------ Excerpted data ------

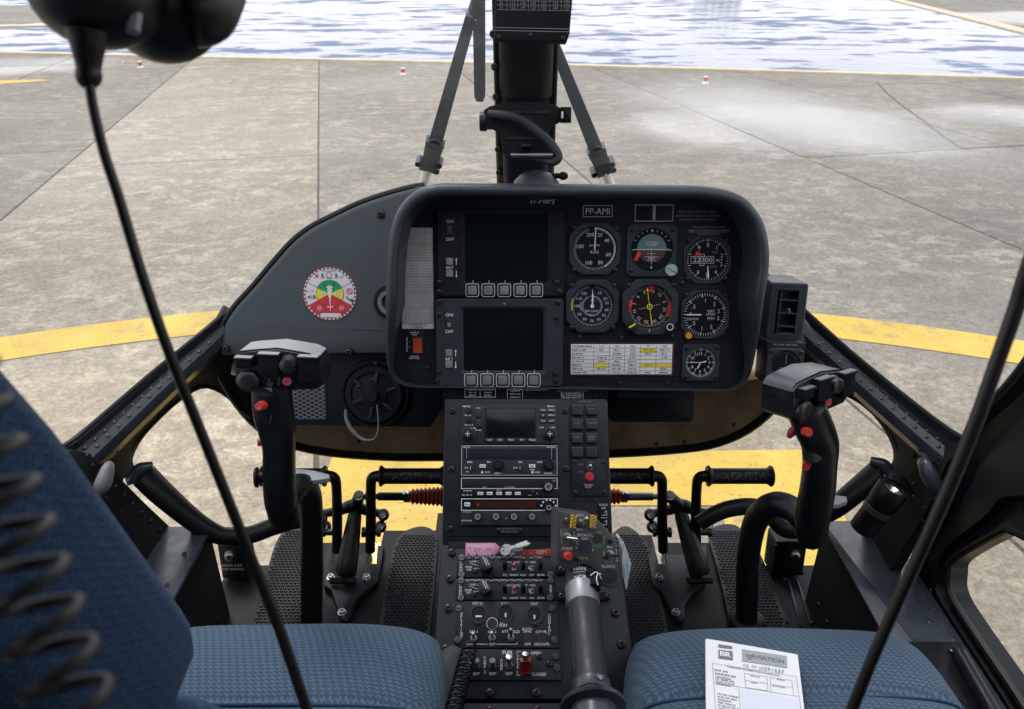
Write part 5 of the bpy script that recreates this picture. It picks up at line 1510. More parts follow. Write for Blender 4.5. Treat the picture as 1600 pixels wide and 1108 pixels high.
mic(m, 723, 736, 635, 2.6, z); mic(m, 855, 866, 635, 2.6, z); mic(m, 726, 738, 649, 2.4, z); mic(m, 726, 738, 664, 2.4, z); mic(m, 736, 744, 669, 2.2, z); mic(m, 743, 752, 672, 2.2, z); mic(m, 843, 850, 668, 2.2, z); mic(m, 860, 868, 668, 2.2, z)
mic(m, 745, 751, 637.5, 2, z)
z += .0025
for x, s_ in ((765, "CDI"), (781, "OBS"), (798.5, "MSG"), (815.5, "FPL"), (832, "PROC")): txt(m, s_, x, 687.6, 2.9, z, fr=F)
for x, y, s_ in ((848.5, 641, "RNG"), (862, 641, "MENU"), (848.5, 649, "D"), (862, 649, "MENU"), (848.5, 658, "CLR"), (862, 658, "ENT")): txt(m, s_, x, y, 2.8, z, fr=F)
part("key_print", m, M["white"], u)
# nav com
u, c, z = unit("communication_radio", 720, 695.5, 871.5, 743.5, .006, "radio with long dark blue window above five knobs", "bezel")
key(u, 724.5, 701, 868, 718, z, .0005, "dialblue", .0008, "window")
m = MB(); zz_ = z + .0007; m.frame(*F.rect(720.8, 696, 870.8, 743, zz_), .0009, zz_, .0012)
m.line(*F.hit(729, 701, zz_ + .0003), *F.hit(729, 717, zz_ + .0003), .0005, zz_ + .0003); m.line(*F.hit(862, 701, zz_ + .0003), *F.hit(862, 717, zz_ + .0003), .0005, zz_ + .0003)
part("edge_line", m, M["grey"], u)
m = MB(); zz_ = z + .0006
for a, b, y, h in ((724, 735, 698.6, 2.2), (854, 868, 698.6, 2.2), (730, 739, 722, 2.8), (761, 767, 722, 2.8), (810, 816, 722, 2.8), (839, 846, 722, 2.8), (725, 731, 731, 2.4), (728, 733, 737, 2.4), (758, 765, 738, 2.6), (773, 784, 739.5, 2.6), (802, 809, 731, 2.4), (828, 835, 734, 2.4), (836, 843, 738, 2.6), (850, 862, 739.5, 2.6)): mic(m, a, b, y, h, zz_)
for x, y in ((753.5, 738), (832, 738)): h = F.hit(x, y, zz_); m.disc(*h, .0020, zz_, 14)
part("captions", m, M["white"], u)
for x in (754, 831.5):
    kk = key(u, x - 5, 725.5, x + 5, 731, z, .0022, "white", .0008)
    m = MB(); mic(m, x - 3.4, x + 3.4, 728.2, 2.2, z + .0025); part("key_print", m, M["ink"], kk)
for x, y in ((779, 727), (857.5, 727)): k1 = knob(u, x, y, 8, .009, z, "radio"); knob(k1, x, y, 5.6, .016, z, "darkcap", name="inner_knob")
for x, y in ((735.5, 731.5), (812.5, 731.5)): knob(u, x, y, 3.8, .008, z, "bezel", "line")
m = MB(); h = F.hit(795.5, 736.5, z); m.disc(*h, .0012, z + .0003, 8); part("hole", m, M["socket"], u)
# direction finder
u, c, z = unit("direction_finder", 720, 746, 872, 776.5, .006, "slim radio with dark window, five white keys and a ringed knob", "radio")
m = MB(); zz_ = z + .0006; m.frame(*F.rect(720.5, 746.5, 871, 764, zz_), .0010, zz_); part("edge_line", m, M["white"], u)
for i, x in enumerate((750.5, 765, 780, 794.5, 809)):
    kk = key(u, x - 4.6, 768.6, x + 4.6, 773.6, z, .0022, "white", .0006)
    m = MB(); mic(m, x - 3.2, x + 3.2, 771, 2.2, z + .0025); part("key_print", m, M["ink"], kk)
k1 = knob(u, 857, 760.5, 8.2, .009, z, "radio"); m = MB(); h = F.hit(857, 760.5, z + .0095); k_ = F.k(857, 760, z); m.ring(*h, 4.6 * k_, 5.6 * k_, z + .0097, 24); m.ring(*h, 2.4 * k_, 3.0 * k_, z + .0098, 18); part("knob_mark", m, M["grey"], k1)
knob(u, 832, 767.5, 3.0, .006, z, "bezel")
m = MB(); zz_ = z + .0007; txt(m, "ADF", 757, 761.5, 2.6, zz_, fr=F); txt(m, "FLT/TIMER", 796, 761.5, 2.6, zz_, fr=F); mic(m, 724, 737, 767, 2.0, zz_); mic(m, 722, 739, 773.4, 2.4, zz_); mic(m, 776, 783, 766, 1.8, zz_); mic(m, 838, 841, 771, 1.8, zz_); mic(m, 826, 830, 774, 1.8, zz_); txt(m, "KR", 866, 751, 2.4, zz_, fr=F)
part("captions", m, M["grey"], u)
# transponder
u, c, z = unit("transponder", 720, 778.5, 872, 820.5, .006, "transponder with dark red window, fan marked knob and four small knobs", "bezel")
m = MB(); m.quad(*F.rect(721, 779.5, 871, 797.5, z + .0004), z + .0004); part("black_band", m, M["dial"], u)
m = MB(); zz_ = z + .0007; m.frame(*F.rect(720.5, 779, 871.5, 798, zz_), .0011, zz_); part("edge_line", m, M["white"], u)
m = MB(); m.quad(*F.rect(743, 783, 838, 793.5, zz_), zz_); part("window", m, M["ledred"], u); m = MB(); h = F.hit(747, 788.5, zz_); m.disc(*h, .0018, zz_ + .0003, 12); part("window_lamp", m, M["redlamp"], u)
kk = key(u, 725.5, 785, 734.5, 791.5, z, .0022, "white", .0008); m = MB(); mic(m, 727, 733, 788.3, 2.4, z + .0025); part("key_print", m, M["ink"], kk)
k1 = knob(u, 857, 793, 6, .010, z, "radio"); h = F.hit(857, 793, z); m = MB()
for a in (-75, -45, -15, 15, 45, 75): q_ = rad(90 - a); m.line(h[0] + .0105 * math.cos(q_), h[1] + .0105 * math.sin(q_), h[0] + .0135 * math.cos(q_), h[1] + .0135 * math.sin(q_), .0024, z + .0009)
m.ring(h[0], h[1], .0028, .0036, z + .0103, 18); part("fan_print", m, M["white"], u)
for x in (746.5, 775, 803, 831):
    k1 = knob(u, x, 807, 5.2, .007, z, "radio"); h = F.hit(x, 807, z); m = MB(); m.ring(*h, .0037, .0046, z + .0073, 22); m.ring(*h, .0018, .0022, z + .0074, 14); part("knob_mark", m, M["grey"], k1)
m = MB(); zz_ = z + .0006; mic(m, 723, 736, 800, 2, zz_); mic(m, 721, 738, 813.5, 2.4, zz_); h = F.hit(791, 810, zz_); m.disc(*h, .0010, zz_, 8); part("captions", m, M["grey"], u)
m = MB(); c = F.rect(776, 822.5, 816, 835, .0042); m.prism(rrect(*c, .0005, 1), .003, .0042, .0002); pv = part("usage_placard", m, M["dial"], rc_)
m = MB(); txt(m, "GPS APPROVED FOR", 796, 826.3, 3.0, .0045, fr=F); txt(m, "VFR USE ONLY", 796, 830.8, 3.0, .0045, fr=F); part("lettering", m, M["dim"], pv)
# right hand column
m = MB(); c = F.rect(893, 626, 951, 776, .0015); m.prism(rrect(*c, .001, 1), 0, .0015, .0005); kp = part("key_panel", m, M["plate"], rc_)
lab8 = (("", ""), ("", "---"), ("ICE", ""), ("CMPTR", ""), ("CALL", ""), ("FREE", "RCTL"), ("", ""), ("", ""))
for i in range(8):
    x, y = (902, 924.5)[i % 2], (641, 663.5, 685, 707)[i // 2]
    kk = key(kp, x - 8.6, y - 8.6, x + 8.6, y + 7.2, .0015, .0065, "darkcap", .0008, "square_key")
    m = MB(); m.quad(*F.rect(x - 7, y - 7, x + 7, y + 5.6, .0083), .0083); part("key_lens", m, M["bezel"], kk)
    m = MB(); a, b = lab8[i]
    if a: txt(m, a, x, y - 2.5, 3.4, .0086, fr=F)
    if b and b != "---": txt(m, b, x, y + 1.2, 3.4, .0086, fr=F)
    if b == "---": mic(m, x - 5, x + 5, y - 2, 2.0, .0086)
    if m.v: part("key_print", m, M["dim"], kk)
m = MB(); mic(m, 905, 925, 627.5, 2, .0018); part("caption", m, M["dim"], kp)
m = MB(); c = F.rect(893.5, 717, 946, 775, .003); m.prism(rrect(*c, .001, 1), .0015, .003, .0006); mp_ = part("mute_plate", m, M["plate"], rc_)
screws(mp_, ((898, 722), (943, 722), (899, 769), (944, 769)), .0034, .003)
def toggle(par, px, py, z, dpx, dpy, L, r=.0022, fr=None, nut=5.5, bat="steel", tilt=.35):
    """bat switch: hexagon nut and a tapering lever"""
    fr = fr or F
    c = fr.hit(px, py, z); k = fr.k(px, py, z)
    m = MB(); m.lathe((*c, z), (0, 0, 1), [(nut * k, 0), (nut * k, .002), (nut * k * .7, .0022), (nut * k * .6, .0045), (0, .0045)], 6); o = part("toggle_switch", m, M["dsteel"], par)
    d = Vector((dpx, -dpy, 0)) * tilt + Vector((0, 0, 1)); d.normalize()
    b = Vector((c[0], c[1], z + .003))
    m = MB(); m.lathe(b, d, [(r * .6, 0), (r * .75, L * .4), (r, L * .8), (r * .85, L * .95), (0, L)], 12); part("lever", m, M[bat], o)
    return o
toggle(mp_, 921, 731.5, .003, .1, -1, .014)
k1 = knob(mp_, 921, 745, 6.5, .006, .003, "red", name="push_button")
m = MB(); z = .0033; txt(m, "OFF", 907, 726, 3, z, fr=F); txt(m, "TAXI", 922, 722.5, 3, z, fr=F); txt(m, "ON", 907.5, 737, 3, z, fr=F); part("captions", m, M["dim"], mp_)
m = MB(); c = F.rect(912, 755, 927, 764, .0042); m.prism(rrect(*c, .0004, 1), .003, .0042, .0002); pv = part("mute_placard", m, M["dial"], mp_)
m = MB(); txt(m, "TRAFFIC", 919.5, 757.8, 2.8, .0045, fr=F); txt(m, "MUTE", 919.5, 761.6, 2.8, .0045, fr=F); part("lettering", m, M["grey"], pv)
screws(rc_, ((901, 781), (929, 781)), .0022, .0005)
m = MB(); c = F.rect(899, 787, 931, 812, .001); m.prism(rrect(*c, .003, 3), -.001, .0008, 0); part("recess", m, M["socket"], rc_)
m = MB(); c = F.rect(935.5, 786, 950.5, 832, .0012); m.prism(rrect(*c, .0005, 1), 0, .0012, .0002); pv = part("air_placard", m, M["dial"], rc_)
m = MB(); z = .0016; txt(m, "FRESH", 943, 789, 3.6, z, fr=F); txt(m, "AIR", 943, 794, 3.6, z, fr=F)
for y in (802, 817):
    a, b, c_, d_ = F.hit(940, y + 3, z), F.hit(948, y + 3, z), F.hit(948, y - 4, z), F.hit(944, y - 1, z)
    m.line(*a, *b, .0009, z); m.line(*b, *c_, .0009, z); m.line(*c_, *d_, .0009, z); 
h0, h1 = F.hit(938, 809, z), F.hit(949, 809, z); m.line(*h0, *h1, .0007, z); txt(m, "ON", 946, 827, 3.4, z, fr=F)
part("lettering", m, M["grey"], pv)

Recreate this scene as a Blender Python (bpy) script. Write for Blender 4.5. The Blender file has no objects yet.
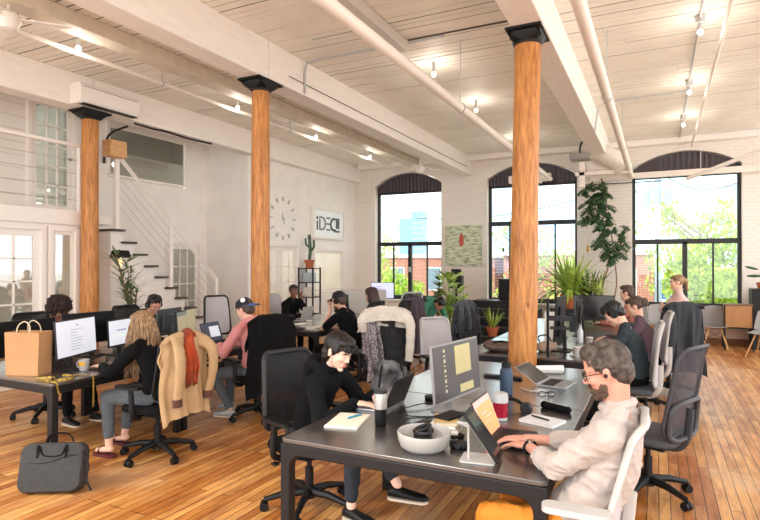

------

## Brief
Return every line holding the word "Write" from the records.

## Task response
Write part 5 of the bpy script that recreates this picture. It picks up at line 1510. More parts follow. Write for Blender 4.5. Treat the picture as 1600 pixels wide and 1108 pixels high.
Recreate this scene as a Blender Python (bpy) script. Write for Blender 4.5. The Blender file has no objects yet.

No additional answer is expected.